→ Exercise materials:
= = =

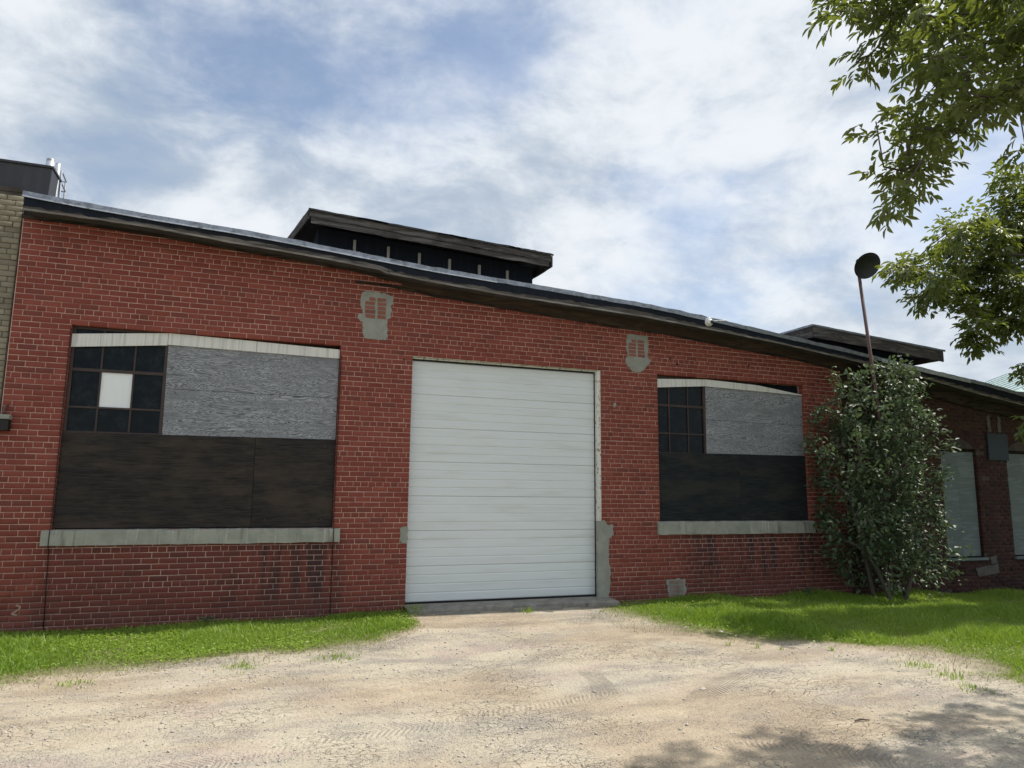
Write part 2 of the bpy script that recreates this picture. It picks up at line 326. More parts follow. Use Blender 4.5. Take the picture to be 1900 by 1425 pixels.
class MB:
    def __init__(s): s.v = []; s.f = []
    def add(s, vs, fs):
        b = len(s.v); s.v += [tuple(v) for v in vs]; s.f += [tuple(i+b for i in f) for f in fs]; return s
    def box(s, x0, x1, y0, y1, z0, z1):
        return s.add([(x0,y0,z0),(x1,y0,z0),(x1,y1,z0),(x0,y1,z0),(x0,y0,z1),(x1,y0,z1),(x1,y1,z1),(x0,y1,z1)],
                     [(0,3,2,1),(4,5,6,7),(0,1,5,4),(1,2,6,5),(2,3,7,6),(3,0,4,7)])
    def prism(s, poly, y0, y1):
        """polygon in x,z (counter-clockwise seen from -y), extruded from y0 (front) to y1"""
        n = len(poly); A = sum(poly[i][0]*poly[(i+1)%n][1]-poly[(i+1)%n][0]*poly[i][1] for i in range(n))
        if A < 0: poly = poly[::-1]
        vs = [(x, y0, z) for x, z in poly] + [(x, y1, z) for x, z in poly]
        fs = [tuple(range(n)), tuple(range(2*n-1, n-1, -1))] + [((i+1)%n, i, n+i, n+(i+1)%n) for i in range(n)]
        return s.add(vs, fs)
    def tube(s, pts, rad, seg=8, cap=True):
        pts = [Vector(p) for p in pts]; rad = rad if isinstance(rad, (list, tuple)) else [rad]*len(pts)
        rings = []; ref = None
        for i, p in enumerate(pts):
            d = (pts[min(i+1, len(pts)-1)] - pts[max(i-1, 0)]).normalized()
            if ref is None: ref = d.orthogonal().normalized()
            a = (ref - d*ref.dot(d)).normalized(); ref = a; b = d.cross(a)
            rings.append([p + (a*math.cos(t) + b*math.sin(t))*rad[i] for t in (2*math.pi*k/seg for k in range(seg))])
        base = len(s.v)
        for r in rings: s.v += [tuple(v) for v in r]
        for i in range(len(rings)-1):
            for k in range(seg):
                a0 = base+i*seg+k; a1 = base+i*seg+(k+1)%seg
                s.f.append((a0, a1, a1+seg, a0+seg))
        if cap: s.f.append(tuple(base+k for k in range(seg))[::-1]); s.f.append(tuple(base+(len(rings)-1)*seg+k for k in range(seg)))
        return s
    def lathe(s, prof, mat4, seg=24):
        base = len(s.v)
        for r, h in prof:
            for k in range(seg):
                t = 2*math.pi*k/seg; s.v.append(tuple(mat4 @ Vector((r*math.cos(t), r*math.sin(t), h))))
        for i in range(len(prof)-1):
            for k in range(seg):
                a0 = base+i*seg+k; a1 = base+i*seg+(k+1)%seg; s.f.append((a0, a1, a1+seg, a0+seg))
        return s
    def mesh(s, name, smooth=False):
        me = bpy.data.meshes.new(name); me.from_pydata(s.v, [], s.f); me.update()
        if smooth: me.polygons.foreach_set('use_smooth', [True]*len(me.polygons))
        return me
    def build(s, name, mat, parent=None, smooth=False, bevel=0.0, tint=None, **kw):
        o = link(name, s.mesh(name, smooth), mat, parent, **kw)
        if tint is not None: o['tint_of_piece'] = float(tint)
        if bevel: b = o.modifiers.new('bevel', 'BEVEL'); b.width = bevel; b.segments = 2; b.limit_method = 'ANGLE'
        return o
def interp(x, P): return float(np.interp(x, [a for a, _ in P], [b for _, b in P]))
_link0 = link
def link(name, me, mat, parent=None, *args, **kw):
    o = _link0(name, me, mat, parent, *args, **kw)
    if parent is not None and parent.type == 'EMPTY' and parent.parent is None:
        o.matrix_parent_inverse = Matrix.Translation(-parent.location)
    return o

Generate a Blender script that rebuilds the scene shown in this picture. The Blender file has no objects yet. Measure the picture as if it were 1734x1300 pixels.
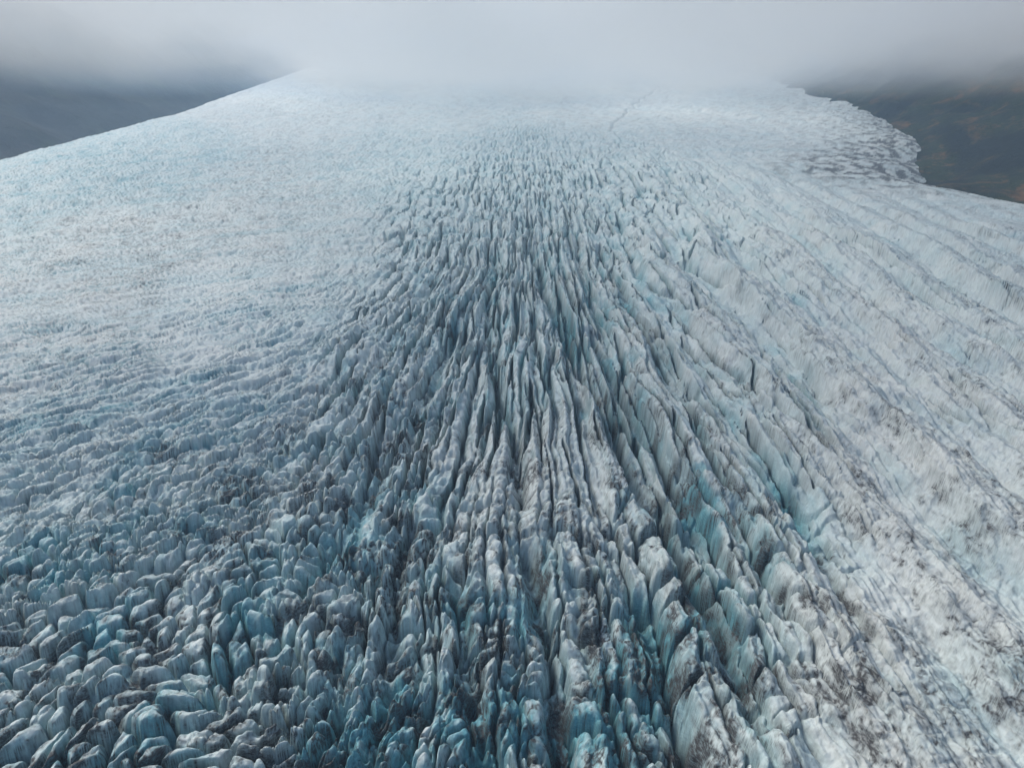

= = =

→ What the task requires: Exclude every picture and copy the remaining data exactly.

→ Solution for this problem:
Write part 2 of the bpy script that recreates this picture. It picks up at line 326. More parts follow. Use Blender 4.5. Take the picture to be 1900 by 1425 pixels.
class MB:
    def __init__(s): s.v = []; s.f = []
    def add(s, vs, fs):
        b = len(s.v); s.v += [tuple(v) for v in vs]; s.f += [tuple(i+b for i in f) for f in fs]; return s
    def box(s, x0, x1, y0, y1, z0, z1):
        return s.add([(x0,y0,z0),(x1,y0,z0),(x1,y1,z0),(x0,y1,z0),(x0,y0,z1),(x1,y0,z1),(x1,y1,z1),(x0,y1,z1)],
                     [(0,3,2,1),(4,5,6,7),(0,1,5,4),(1,2,6,5),(2,3,7,6),(3,0,4,7)])
    def prism(s, poly, y0, y1):
        """polygon in x,z (counter-clockwise seen from -y), extruded from y0 (front) to y1"""
        n = len(poly); A = sum(poly[i][0]*poly[(i+1)%n][1]-poly[(i+1)%n][0]*poly[i][1] for i in range(n))
        if A < 0: poly = poly[::-1]
        vs = [(x, y0, z) for x, z in poly] + [(x, y1, z) for x, z in poly]
        fs = [tuple(range(n)), tuple(range(2*n-1, n-1, -1))] + [((i+1)%n, i, n+i, n+(i+1)%n) for i in range(n)]
        return s.add(vs, fs)
    def tube(s, pts, rad, seg=8, cap=True):
        pts = [Vector(p) for p in pts]; rad = rad if isinstance(rad, (list, tuple)) else [rad]*len(pts)
        rings = []; ref = None
        for i, p in enumerate(pts):
            d = (pts[min(i+1, len(pts)-1)] - pts[max(i-1, 0)]).normalized()
            if ref is None: ref = d.orthogonal().normalized()
            a = (ref - d*ref.dot(d)).normalized(); ref = a; b = d.cross(a)
            rings.append([p + (a*math.cos(t) + b*math.sin(t))*rad[i] for t in (2*math.pi*k/seg for k in range(seg))])
        base = len(s.v)
        for r in rings: s.v += [tuple(v) for v in r]
        for i in range(len(rings)-1):
            for k in range(seg):
                a0 = base+i*seg+k; a1 = base+i*seg+(k+1)%seg
                s.f.append((a0, a1, a1+seg, a0+seg))
        if cap: s.f.append(tuple(base+k for k in range(seg))[::-1]); s.f.append(tuple(base+(len(rings)-1)*seg+k for k in range(seg)))
        return s
    def lathe(s, prof, mat4, seg=24):
        base = len(s.v)
        for r, h in prof:
            for k in range(seg):
                t = 2*math.pi*k/seg; s.v.append(tuple(mat4 @ Vector((r*math.cos(t), r*math.sin(t), h))))
        for i in range(len(prof)-1):
            for k in range(seg):
                a0 = base+i*seg+k; a1 = base+i*seg+(k+1)%seg; s.f.append((a0, a1, a1+seg, a0+seg))
        return s
    def mesh(s, name, smooth=False):
        me = bpy.data.meshes.new(name); me.from_pydata(s.v, [], s.f); me.update()
        if smooth: me.polygons.foreach_set('use_smooth', [True]*len(me.polygons))
        return me
    def build(s, name, mat, parent=None, smooth=False, bevel=0.0, tint=None, **kw):
        o = link(name, s.mesh(name, smooth), mat, parent, **kw)
        if tint is not None: o['tint_of_piece'] = float(tint)
        if bevel: b = o.modifiers.new('bevel', 'BEVEL'); b.width = bevel; b.segments = 2; b.limit_method = 'ANGLE'
        return o
def interp(x, P): return float(np.interp(x, [a for a, _ in P], [b for _, b in P]))
_link0 = link
def link(name, me, mat, parent=None, *args, **kw):
    o = _link0(name, me, mat, parent, *args, **kw)
    if parent is not None and parent.type == 'EMPTY' and parent.parent is None:
        o.matrix_parent_inverse = Matrix.Translation(-parent.location)
    return o

Generate a Blender script that rebuilds the scene shown in this picture. The Blender file has no objects yet. Measure the picture as if it were 1734x1300 pixels.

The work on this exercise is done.